One of the reasons for the high injury and death rate in working with horses is lack of control, something we don’t often consider when evaluating risk. When you jump off a cliff fastened to a bungee cord, for example, you have tremendous control. You can watch other people of various heights and weights jump from the same location on the same length cord in the same weather with the same instructions. You can check all the carabiners, look for fraying ropes, and time your jump to your own preference.
These observations allow you to predict your own trajectory in advance, evaluate the safety of the equipment, address in advance any idiosyncrasies of location or weather, and take a deep breath before flinging yourself into thin air. While waiting your turn, you can even Google the statistics on your phone and discover that only 1 in 500,000 people die while bungee jumping. In horse sports, 50 in every 500,000 die.
The trouble—and the intense pleasure—with horses is that the “equipment” has a mind of its own. All animals are unpredictable, but prey species are especially so. And 1,200 pounds of skittish, unpredictable muscle is grounds for pause. People fret about falling off, but that should be the least of their worries. Excellent lifelong riders can get bucked or spun off with the force of a ballistic missile hurled into the dirt. Horses sometimes panic and bolt, running blind at 40 miles per hour through buildings and forests full of obstacles above their heads, but not above yours. Every equestrian’s nightmare is to get a foot caught in the stirrup and be dragged while four hooves pummel our torso.
The chances of equestrian injury or death are far greater from the ground, where we can be stepped on, trampled, squeezed, bitten, kicked, struck with a foreleg, crushed, or knocked down by an animal whose brain has no capacity for evaluating consequence or feeling regret. She’s not hurting you on purpose; she’s big and scared, and your body just happens to be in the way.
These events happen instantly, with no warning and no opportunity for control. We can’t watch other people do exactly the same thing with the same horse that we plan to do, because horses detect the slightest difference in behavior between one person and the next. They can smell cortisol and adrenaline in our sweat, knowing whether we are fearful. If we are, the horse’s mind tells her that she should be fearful, too. Once both parties are afraid, accidents worsen.
In any activity that is high risk with low control, mastery is critical. We can wear helmets and air vests, check our tack for safety, select well-trained horses, and ride on soft sand. But it takes years of instruction and practice to stay out of harm’s way near horses—and even the most skilled and careful of us still get hurt. Too many people inside and outside the equine industry simply do not understand the need for horse safety. They place themselves, their horses, and all the rest of us at greater risk by downplaying the basic rules.
One of the reasons people don’t take necessary precautions around horses is that we see animals as similar to us. A giant rogue wave in the ocean isn’t like us; Mount Everest above base camp doesn’t smack of a comfy human living room; bungee jumping off the highest bridge in the world feels foreign.

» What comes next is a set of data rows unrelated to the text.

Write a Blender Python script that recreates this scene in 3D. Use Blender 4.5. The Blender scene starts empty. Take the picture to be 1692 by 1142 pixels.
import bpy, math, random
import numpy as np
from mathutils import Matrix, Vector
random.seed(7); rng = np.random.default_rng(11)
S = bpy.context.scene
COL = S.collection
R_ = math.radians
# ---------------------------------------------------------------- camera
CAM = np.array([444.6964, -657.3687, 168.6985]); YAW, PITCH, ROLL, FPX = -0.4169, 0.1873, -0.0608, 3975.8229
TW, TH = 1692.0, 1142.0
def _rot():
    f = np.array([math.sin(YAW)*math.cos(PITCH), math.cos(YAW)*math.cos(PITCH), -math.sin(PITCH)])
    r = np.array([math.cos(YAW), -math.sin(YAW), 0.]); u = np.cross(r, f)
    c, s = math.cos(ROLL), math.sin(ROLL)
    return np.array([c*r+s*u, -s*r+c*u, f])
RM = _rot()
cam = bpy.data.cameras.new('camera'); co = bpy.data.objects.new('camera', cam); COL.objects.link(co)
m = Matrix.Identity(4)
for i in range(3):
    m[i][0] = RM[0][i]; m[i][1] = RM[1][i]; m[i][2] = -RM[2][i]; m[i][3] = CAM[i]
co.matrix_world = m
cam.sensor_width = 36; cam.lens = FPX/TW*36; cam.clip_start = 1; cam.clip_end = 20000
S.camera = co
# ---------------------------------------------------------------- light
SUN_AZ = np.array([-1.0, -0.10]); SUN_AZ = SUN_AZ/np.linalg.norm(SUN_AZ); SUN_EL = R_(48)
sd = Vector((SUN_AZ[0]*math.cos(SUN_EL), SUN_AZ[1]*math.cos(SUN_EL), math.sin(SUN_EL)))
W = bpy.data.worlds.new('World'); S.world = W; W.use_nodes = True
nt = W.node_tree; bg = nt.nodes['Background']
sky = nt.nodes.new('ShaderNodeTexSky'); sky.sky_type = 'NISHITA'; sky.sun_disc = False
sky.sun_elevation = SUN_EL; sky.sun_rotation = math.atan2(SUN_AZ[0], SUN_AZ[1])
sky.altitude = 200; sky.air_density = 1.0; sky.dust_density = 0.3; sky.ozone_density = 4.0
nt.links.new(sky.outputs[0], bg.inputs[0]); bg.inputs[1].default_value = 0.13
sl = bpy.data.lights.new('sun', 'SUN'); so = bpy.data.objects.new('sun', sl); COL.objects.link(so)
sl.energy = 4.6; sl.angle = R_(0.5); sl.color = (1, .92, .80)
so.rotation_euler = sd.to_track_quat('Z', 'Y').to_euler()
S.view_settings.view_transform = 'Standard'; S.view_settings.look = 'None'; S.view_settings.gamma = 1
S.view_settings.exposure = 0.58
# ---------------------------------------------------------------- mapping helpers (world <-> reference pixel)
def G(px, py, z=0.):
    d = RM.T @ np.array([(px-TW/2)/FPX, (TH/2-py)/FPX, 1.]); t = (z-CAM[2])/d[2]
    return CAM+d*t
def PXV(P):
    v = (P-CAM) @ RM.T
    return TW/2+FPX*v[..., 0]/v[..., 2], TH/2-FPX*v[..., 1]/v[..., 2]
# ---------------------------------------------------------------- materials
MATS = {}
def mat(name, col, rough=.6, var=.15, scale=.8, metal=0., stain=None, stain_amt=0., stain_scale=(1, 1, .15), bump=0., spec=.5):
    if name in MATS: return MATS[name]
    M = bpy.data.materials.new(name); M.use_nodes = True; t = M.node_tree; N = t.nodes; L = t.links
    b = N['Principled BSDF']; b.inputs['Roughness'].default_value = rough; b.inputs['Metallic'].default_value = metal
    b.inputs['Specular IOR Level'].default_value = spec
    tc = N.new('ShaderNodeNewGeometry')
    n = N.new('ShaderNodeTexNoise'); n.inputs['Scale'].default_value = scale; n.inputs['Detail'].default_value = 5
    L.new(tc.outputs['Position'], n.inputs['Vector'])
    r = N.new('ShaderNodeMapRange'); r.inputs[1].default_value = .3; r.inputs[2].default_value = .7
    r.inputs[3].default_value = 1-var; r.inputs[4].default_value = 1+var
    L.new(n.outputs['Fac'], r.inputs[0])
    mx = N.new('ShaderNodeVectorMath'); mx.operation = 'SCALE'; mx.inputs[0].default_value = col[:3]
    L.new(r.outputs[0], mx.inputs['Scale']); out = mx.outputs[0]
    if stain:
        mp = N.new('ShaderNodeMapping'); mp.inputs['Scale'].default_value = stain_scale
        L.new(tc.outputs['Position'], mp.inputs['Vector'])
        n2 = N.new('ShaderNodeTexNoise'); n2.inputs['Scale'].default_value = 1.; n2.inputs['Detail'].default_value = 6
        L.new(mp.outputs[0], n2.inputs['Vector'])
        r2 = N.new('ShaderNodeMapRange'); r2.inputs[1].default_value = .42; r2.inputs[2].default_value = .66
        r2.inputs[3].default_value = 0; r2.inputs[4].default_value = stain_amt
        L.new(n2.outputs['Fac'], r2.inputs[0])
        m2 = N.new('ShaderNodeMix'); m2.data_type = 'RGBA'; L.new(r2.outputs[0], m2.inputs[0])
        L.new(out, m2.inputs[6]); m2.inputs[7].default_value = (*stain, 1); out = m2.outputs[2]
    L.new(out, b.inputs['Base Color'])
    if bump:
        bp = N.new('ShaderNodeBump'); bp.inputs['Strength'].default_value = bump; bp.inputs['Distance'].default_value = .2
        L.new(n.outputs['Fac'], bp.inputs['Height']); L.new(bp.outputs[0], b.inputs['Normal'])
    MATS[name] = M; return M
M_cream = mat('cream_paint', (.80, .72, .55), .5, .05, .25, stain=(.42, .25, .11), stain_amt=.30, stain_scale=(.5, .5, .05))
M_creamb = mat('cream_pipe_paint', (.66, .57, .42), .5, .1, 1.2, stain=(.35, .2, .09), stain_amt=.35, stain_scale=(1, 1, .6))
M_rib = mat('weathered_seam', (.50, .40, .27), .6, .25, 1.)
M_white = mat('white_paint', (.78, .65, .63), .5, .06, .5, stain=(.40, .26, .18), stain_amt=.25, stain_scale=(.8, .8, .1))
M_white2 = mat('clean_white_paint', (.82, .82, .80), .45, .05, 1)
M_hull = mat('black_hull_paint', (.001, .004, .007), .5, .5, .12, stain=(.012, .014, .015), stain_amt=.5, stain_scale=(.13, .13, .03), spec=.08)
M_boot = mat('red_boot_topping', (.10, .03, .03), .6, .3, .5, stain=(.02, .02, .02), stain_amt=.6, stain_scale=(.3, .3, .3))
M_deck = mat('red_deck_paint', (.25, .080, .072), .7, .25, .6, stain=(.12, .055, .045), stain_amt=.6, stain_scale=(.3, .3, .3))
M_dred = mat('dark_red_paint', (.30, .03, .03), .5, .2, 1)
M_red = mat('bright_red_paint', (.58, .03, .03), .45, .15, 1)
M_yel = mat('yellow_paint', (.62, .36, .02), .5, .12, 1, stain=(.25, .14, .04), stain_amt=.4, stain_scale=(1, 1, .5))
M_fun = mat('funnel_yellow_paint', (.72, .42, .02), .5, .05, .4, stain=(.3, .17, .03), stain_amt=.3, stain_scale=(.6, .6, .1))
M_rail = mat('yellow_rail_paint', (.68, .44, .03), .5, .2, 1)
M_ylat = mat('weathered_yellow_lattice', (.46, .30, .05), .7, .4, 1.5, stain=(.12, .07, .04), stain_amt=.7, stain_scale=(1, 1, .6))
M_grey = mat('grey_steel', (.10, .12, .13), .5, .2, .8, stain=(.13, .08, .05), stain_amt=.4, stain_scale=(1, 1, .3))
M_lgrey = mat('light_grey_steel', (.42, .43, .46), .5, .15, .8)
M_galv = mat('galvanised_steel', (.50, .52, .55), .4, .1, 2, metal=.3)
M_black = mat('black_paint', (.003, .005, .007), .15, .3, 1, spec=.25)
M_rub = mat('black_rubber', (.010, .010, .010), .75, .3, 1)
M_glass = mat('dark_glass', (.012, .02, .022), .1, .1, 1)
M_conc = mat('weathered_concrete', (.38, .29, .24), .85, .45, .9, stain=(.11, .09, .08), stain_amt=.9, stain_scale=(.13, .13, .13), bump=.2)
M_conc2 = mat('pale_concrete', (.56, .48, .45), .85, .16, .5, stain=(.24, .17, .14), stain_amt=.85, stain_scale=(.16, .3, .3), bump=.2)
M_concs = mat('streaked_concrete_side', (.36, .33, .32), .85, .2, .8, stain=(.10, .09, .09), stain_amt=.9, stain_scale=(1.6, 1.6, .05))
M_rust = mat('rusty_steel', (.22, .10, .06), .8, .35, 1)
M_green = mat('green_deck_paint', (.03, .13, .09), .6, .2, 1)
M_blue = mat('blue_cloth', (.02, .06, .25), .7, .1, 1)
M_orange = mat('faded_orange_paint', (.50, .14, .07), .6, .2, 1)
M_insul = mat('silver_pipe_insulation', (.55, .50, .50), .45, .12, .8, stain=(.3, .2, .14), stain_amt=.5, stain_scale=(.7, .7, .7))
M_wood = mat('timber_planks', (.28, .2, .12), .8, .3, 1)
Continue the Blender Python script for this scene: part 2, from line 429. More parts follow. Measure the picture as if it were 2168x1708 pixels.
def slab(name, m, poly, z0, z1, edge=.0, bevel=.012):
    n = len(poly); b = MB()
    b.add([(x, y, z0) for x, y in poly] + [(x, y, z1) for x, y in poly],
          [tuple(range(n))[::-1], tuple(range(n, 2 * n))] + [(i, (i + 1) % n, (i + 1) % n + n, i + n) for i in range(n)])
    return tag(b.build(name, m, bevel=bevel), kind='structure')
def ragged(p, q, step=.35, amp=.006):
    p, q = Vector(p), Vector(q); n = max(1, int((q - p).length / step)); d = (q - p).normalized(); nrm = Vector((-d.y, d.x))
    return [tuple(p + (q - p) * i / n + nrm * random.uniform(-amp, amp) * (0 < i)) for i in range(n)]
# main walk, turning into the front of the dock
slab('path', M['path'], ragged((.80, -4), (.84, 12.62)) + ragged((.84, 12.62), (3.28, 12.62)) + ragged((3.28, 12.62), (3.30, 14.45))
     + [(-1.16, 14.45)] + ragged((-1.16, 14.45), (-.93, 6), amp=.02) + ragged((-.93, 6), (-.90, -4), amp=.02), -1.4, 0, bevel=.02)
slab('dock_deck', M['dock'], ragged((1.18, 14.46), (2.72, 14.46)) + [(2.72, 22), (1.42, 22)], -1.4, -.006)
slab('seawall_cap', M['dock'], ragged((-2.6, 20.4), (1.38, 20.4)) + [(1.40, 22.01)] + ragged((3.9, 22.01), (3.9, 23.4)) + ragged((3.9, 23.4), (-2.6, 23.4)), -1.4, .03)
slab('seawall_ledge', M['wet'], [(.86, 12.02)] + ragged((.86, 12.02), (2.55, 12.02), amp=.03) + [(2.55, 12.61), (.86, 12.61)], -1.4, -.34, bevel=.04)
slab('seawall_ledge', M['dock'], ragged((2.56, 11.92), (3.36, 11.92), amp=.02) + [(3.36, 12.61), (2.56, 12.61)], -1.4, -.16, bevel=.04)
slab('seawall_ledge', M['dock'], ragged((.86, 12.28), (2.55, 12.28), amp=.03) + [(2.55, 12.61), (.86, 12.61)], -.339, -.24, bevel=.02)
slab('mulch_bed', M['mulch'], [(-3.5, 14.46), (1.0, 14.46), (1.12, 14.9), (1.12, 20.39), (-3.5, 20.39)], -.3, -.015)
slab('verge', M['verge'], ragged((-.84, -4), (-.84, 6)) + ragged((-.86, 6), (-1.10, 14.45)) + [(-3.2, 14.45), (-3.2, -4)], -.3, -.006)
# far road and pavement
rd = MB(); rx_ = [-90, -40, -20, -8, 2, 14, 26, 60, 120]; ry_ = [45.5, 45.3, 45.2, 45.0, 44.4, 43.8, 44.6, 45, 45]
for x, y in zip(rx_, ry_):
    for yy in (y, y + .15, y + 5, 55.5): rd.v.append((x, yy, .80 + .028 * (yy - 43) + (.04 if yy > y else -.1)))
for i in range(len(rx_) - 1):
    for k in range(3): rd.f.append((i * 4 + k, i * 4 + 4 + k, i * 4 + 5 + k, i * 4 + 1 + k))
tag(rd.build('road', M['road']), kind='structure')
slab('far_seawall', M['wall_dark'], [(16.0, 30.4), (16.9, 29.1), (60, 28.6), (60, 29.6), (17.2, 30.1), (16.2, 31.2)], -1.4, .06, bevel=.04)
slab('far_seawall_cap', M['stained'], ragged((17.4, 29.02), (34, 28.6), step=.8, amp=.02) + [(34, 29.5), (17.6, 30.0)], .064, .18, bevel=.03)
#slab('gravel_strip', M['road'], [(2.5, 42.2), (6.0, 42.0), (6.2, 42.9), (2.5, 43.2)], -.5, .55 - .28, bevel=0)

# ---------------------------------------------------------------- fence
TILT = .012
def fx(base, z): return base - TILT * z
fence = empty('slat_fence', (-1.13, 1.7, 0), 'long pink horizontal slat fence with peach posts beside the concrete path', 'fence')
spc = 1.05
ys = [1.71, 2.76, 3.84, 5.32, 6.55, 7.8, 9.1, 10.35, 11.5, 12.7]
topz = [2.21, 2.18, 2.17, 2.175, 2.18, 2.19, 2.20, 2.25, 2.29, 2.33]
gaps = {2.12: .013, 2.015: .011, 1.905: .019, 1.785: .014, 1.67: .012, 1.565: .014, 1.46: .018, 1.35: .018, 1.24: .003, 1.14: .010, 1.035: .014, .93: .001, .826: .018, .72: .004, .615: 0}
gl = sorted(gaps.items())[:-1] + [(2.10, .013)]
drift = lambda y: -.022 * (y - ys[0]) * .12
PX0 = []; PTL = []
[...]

But riding a horse? Well, a horse has a face and a body, like we do. He has eyes and ears, kind of similar to ours. He has a voice and equine friends, he’s playful and warm, he walks and runs, works and rests, eats and sleeps just like us. He has a mind—and too many people assume it resembles a human mind. So there’s a psychological force that causes us to trust unknown horses more than we should, especially when we don’t know much about handling them. Keeping that psychological force at bay can be important for your health.